GIVEN EXERCISE>
Check every line of the entries below for the word "were", and copy the ones that have it.

--- START OF SOURCE RECORDS ---

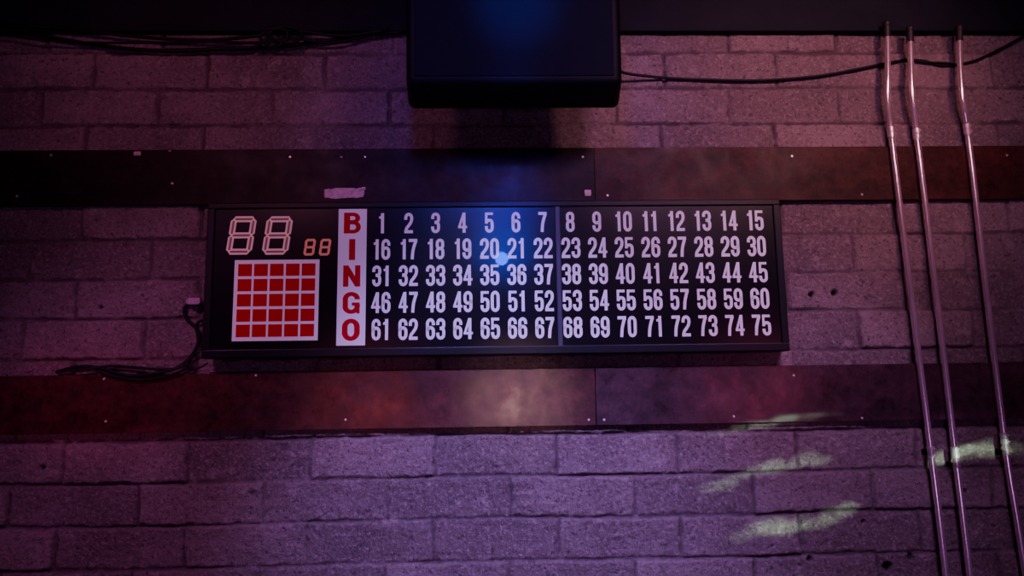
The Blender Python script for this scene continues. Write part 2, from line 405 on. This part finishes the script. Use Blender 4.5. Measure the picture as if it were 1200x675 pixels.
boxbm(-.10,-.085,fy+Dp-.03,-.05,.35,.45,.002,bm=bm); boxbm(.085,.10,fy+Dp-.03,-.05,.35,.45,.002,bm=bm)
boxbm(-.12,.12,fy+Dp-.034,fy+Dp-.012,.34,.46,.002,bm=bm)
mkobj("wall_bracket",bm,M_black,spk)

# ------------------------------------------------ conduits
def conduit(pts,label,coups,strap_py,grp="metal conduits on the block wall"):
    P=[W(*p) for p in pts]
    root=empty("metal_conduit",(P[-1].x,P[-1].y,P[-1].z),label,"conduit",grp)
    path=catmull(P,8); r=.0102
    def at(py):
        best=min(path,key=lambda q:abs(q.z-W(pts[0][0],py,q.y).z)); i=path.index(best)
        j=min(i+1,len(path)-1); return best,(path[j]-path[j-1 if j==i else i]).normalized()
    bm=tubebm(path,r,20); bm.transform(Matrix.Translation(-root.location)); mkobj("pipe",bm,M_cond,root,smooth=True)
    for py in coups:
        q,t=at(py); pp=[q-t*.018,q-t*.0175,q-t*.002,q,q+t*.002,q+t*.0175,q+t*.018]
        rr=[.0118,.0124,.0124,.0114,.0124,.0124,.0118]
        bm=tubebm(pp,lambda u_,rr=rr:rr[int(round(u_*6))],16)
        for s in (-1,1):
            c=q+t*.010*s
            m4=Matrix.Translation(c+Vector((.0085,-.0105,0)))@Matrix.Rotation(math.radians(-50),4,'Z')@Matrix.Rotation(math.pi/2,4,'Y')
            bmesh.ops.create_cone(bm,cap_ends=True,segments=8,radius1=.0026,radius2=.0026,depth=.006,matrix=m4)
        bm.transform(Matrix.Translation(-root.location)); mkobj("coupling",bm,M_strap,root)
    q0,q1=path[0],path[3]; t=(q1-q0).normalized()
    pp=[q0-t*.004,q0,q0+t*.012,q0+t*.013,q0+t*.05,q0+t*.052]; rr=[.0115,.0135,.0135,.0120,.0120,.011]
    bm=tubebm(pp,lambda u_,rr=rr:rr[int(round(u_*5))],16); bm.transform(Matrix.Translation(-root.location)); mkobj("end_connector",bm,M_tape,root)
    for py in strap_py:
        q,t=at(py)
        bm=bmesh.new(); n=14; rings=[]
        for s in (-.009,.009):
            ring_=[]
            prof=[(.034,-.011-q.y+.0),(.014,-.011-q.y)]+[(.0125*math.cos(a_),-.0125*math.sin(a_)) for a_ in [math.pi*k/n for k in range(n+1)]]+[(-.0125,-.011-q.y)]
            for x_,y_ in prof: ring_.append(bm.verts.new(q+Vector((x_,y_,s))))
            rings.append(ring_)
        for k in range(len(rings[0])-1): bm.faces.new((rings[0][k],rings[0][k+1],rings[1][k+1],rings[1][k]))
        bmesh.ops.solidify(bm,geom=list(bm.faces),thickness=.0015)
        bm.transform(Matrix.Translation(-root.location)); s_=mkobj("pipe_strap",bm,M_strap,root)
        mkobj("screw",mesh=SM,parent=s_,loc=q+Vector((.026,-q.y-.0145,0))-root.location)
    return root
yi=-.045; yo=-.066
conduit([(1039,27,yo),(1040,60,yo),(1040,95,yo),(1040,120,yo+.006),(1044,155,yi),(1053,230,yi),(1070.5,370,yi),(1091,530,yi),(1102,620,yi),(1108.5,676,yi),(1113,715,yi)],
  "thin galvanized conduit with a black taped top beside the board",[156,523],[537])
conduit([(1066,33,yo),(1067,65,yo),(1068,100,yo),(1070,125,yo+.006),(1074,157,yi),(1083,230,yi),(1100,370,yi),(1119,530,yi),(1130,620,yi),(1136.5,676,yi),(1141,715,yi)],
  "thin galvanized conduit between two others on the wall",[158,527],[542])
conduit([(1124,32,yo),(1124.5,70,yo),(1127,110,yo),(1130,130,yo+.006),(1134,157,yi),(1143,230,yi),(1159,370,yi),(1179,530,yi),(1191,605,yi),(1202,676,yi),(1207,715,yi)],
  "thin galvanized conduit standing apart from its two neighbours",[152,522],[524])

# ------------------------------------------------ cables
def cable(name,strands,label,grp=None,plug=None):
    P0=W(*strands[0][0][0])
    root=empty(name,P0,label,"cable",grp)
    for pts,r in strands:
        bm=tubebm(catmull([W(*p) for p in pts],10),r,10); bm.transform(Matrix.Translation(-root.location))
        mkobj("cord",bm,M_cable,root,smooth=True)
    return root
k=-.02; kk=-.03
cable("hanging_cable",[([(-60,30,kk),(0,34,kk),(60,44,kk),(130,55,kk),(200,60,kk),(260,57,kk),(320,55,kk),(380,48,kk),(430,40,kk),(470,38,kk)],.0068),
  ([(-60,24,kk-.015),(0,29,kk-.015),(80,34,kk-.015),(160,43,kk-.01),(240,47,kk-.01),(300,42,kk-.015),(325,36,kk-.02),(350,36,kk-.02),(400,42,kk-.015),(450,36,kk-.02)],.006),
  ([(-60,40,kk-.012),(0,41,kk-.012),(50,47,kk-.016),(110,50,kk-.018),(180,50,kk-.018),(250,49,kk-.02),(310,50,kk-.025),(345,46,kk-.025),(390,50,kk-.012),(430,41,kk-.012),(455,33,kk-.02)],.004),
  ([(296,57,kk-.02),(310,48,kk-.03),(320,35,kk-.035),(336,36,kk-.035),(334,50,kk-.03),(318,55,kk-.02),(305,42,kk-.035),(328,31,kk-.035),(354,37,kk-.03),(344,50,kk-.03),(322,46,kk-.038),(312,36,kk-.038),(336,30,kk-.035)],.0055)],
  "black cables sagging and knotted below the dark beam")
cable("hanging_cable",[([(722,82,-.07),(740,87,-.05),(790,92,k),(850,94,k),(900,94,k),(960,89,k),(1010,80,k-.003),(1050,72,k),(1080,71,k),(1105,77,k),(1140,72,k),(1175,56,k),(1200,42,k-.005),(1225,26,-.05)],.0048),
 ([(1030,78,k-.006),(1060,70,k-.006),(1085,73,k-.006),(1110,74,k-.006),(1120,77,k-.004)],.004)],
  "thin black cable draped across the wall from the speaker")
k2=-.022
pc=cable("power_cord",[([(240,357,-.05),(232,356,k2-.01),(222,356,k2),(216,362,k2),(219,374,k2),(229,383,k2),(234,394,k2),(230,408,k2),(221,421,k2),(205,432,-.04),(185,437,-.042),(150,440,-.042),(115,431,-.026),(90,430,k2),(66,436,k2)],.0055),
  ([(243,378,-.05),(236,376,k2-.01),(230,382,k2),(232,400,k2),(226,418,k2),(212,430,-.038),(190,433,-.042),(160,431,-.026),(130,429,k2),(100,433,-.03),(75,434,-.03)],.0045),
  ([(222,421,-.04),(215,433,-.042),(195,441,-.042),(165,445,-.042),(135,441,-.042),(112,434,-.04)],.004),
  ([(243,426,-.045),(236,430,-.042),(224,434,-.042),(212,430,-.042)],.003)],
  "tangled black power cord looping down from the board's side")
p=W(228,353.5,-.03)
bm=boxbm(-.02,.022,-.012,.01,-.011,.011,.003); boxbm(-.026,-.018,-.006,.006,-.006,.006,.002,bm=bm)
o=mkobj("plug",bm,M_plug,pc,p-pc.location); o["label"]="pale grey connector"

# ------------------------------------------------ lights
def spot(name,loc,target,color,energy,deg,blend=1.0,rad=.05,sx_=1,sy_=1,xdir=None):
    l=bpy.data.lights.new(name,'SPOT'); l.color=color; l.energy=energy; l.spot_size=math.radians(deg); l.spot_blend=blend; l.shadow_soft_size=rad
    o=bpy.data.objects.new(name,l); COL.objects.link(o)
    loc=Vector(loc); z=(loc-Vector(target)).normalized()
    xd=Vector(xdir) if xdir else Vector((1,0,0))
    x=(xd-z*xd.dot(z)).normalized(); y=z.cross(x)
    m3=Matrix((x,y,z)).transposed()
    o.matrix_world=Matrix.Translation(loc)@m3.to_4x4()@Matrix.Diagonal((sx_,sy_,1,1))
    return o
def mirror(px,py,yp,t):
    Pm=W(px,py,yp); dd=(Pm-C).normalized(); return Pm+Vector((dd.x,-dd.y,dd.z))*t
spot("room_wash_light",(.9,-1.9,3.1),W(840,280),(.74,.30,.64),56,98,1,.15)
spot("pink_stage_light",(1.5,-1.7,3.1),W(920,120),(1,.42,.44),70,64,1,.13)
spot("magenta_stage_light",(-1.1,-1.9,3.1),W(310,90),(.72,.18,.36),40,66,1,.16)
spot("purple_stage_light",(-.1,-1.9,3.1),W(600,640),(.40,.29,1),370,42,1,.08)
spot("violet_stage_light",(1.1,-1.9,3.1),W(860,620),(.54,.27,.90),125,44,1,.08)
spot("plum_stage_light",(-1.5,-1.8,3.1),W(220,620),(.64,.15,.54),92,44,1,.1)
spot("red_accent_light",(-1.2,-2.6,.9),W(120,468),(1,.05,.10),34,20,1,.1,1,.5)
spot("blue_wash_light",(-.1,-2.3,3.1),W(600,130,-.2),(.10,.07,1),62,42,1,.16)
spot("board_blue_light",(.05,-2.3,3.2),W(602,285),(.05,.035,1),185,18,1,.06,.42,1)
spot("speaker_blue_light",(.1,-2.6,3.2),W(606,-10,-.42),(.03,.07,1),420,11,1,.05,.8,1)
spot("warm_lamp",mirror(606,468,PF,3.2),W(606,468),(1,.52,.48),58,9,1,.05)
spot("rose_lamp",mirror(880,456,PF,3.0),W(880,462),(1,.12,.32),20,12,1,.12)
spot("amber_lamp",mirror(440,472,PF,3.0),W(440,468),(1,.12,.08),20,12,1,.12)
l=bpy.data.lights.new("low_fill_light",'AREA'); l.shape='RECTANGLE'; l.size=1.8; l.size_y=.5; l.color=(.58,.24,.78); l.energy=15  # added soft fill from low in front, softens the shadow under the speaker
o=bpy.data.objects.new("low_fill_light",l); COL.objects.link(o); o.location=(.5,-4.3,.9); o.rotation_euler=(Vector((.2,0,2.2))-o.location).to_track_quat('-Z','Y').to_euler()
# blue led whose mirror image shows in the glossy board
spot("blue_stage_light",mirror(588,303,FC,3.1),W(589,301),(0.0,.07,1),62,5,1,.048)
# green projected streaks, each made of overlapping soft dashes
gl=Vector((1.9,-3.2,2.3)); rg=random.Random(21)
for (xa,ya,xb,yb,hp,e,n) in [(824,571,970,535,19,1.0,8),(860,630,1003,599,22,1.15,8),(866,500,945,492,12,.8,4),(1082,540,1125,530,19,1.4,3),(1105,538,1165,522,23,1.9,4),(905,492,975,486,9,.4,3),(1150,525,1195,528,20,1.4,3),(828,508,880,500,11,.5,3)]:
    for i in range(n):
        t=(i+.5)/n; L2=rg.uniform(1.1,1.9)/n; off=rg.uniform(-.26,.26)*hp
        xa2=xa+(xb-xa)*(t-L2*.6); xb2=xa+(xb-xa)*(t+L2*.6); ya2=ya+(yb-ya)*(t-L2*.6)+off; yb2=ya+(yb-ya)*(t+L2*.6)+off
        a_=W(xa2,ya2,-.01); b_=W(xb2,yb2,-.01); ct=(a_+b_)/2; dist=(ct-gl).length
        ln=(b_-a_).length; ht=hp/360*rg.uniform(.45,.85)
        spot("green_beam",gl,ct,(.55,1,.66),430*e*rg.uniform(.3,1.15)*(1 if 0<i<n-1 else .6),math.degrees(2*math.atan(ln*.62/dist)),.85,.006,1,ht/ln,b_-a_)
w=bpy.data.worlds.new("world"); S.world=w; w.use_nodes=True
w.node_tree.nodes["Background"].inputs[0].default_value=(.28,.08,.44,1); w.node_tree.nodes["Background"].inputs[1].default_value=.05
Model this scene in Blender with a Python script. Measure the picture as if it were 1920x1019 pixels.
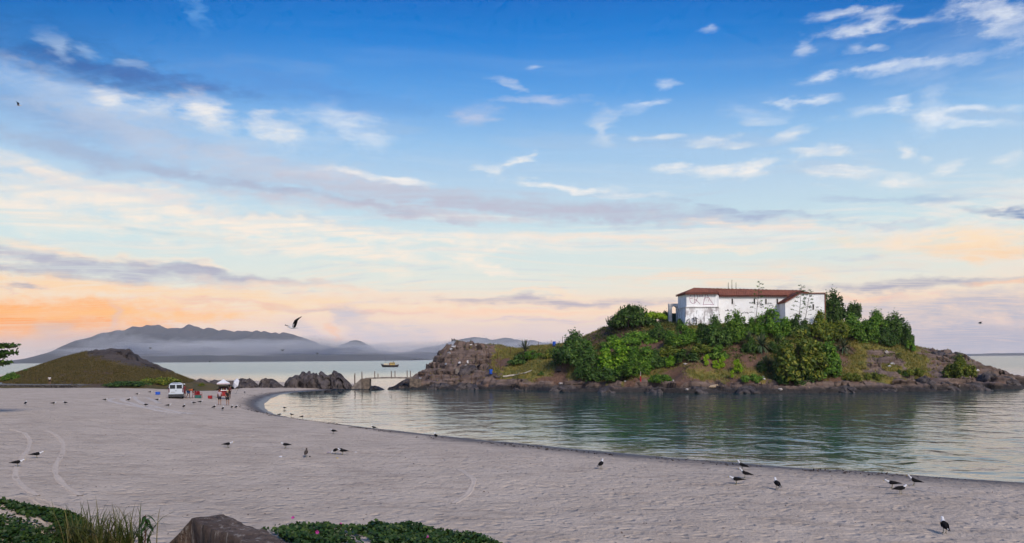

--- END OF SOURCE RECORDS ---

ANSWER TO THIS TASK>
The Blender Python script for this scene continues. Write part 2, from line 405 on. This part finishes the script. Use Blender 4.5. Measure the picture as if it were 1200x675 pixels.
Model this scene in Blender with a Python script. Measure the picture as if it were 1920x1019 pixels.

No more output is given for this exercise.